6月13日(日)午後2時より、会館二階集会室にて。DVD上映会と座談会。伝道区合同礼拝の日ですが、午後から行います。現在も若者に人気のアニメ作品に出会ってみませんか。始めて観る方も大歓迎です。


主日実習の神学生の紹介

4月からウイリアムス神学館ウイリアムス神学館よりリチャード池澤隆輝神学生(神戸教区)とパウロ横山明光司祭(北海道教区)が当教会で実習されます。池澤神学生は一年間、横山司祭は7月までの4カ月間の期間になります。よろしくお願いします。

リチャード
池澤隆輝神学生

1982年4月2日神戸生まれ、満28歳。神戸学院大人文学部卒業。神戸教区神戸ミカエル教会垂水伝道所出身。趣味は音楽鑑賞。
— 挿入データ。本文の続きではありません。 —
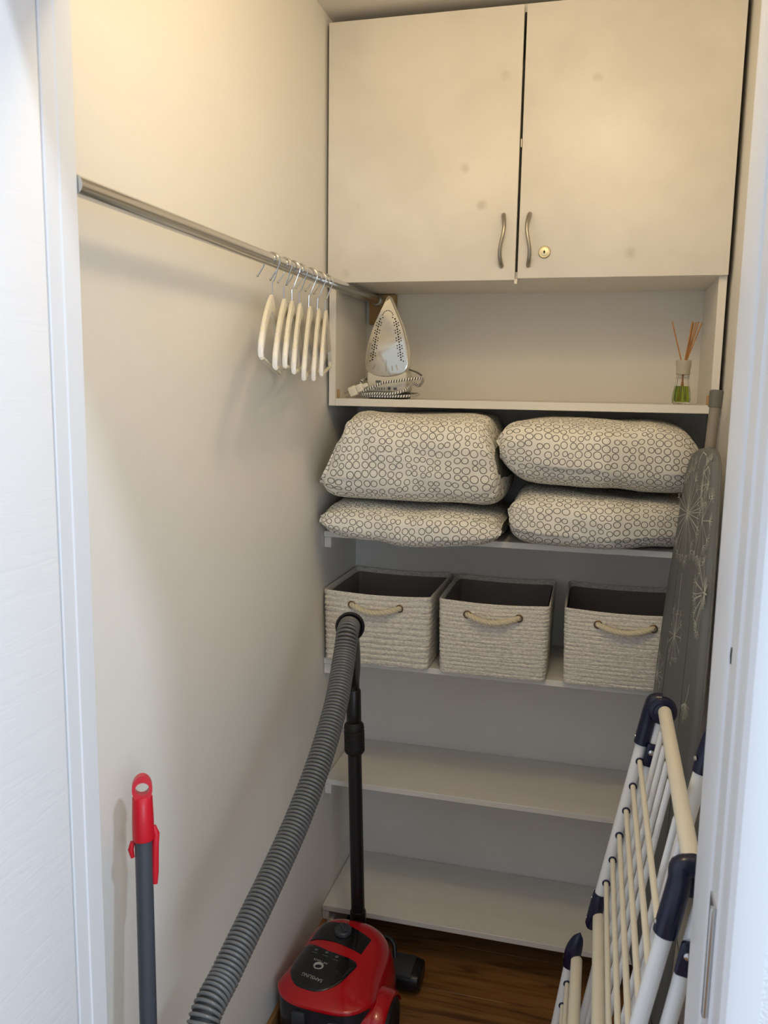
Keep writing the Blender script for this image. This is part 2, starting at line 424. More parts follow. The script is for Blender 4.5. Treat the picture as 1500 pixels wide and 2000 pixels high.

なんと宇多田ヒカルのファンでアルバムはすべて持っているとのこと。特技をたずねると「英語」ということです。英語ペラペラというわけではなくペラペラになれるよう勉強中ということで、皆さんも協力お願いします。いろいろな形の礼拝について興味を持ち、色々な土地の色々な礼拝に参加してその違いを楽しみ、味わい、研究しているそうです。聖マリア教会の数々の礼拝も経験値アップに繋がるはずです。

パウロ
横山明光司祭

1944年11月3日稚内生まれ、満65歳。酪農学園大学酪農学部酪農学科家畜繁殖専攻卒業。北海道教区主教座聖堂札幌キリスト教会付。今年3月22日に北海道教区主教座聖堂にて司祭按手を受けられました。趣味は魚釣り。渓流釣りが好きということで、芦生でその腕前を見せていただきたいものです。また特技は馬術ということで、前職の教員(農業・普通・盲高等学校、特別支援学校、大学)時代は馬術部の顧問。また、高体連スケートと陸上競技の専門部長も歴任され、国体など全国大会・国際大会への選手派遣等のお世話もしておられたそうです。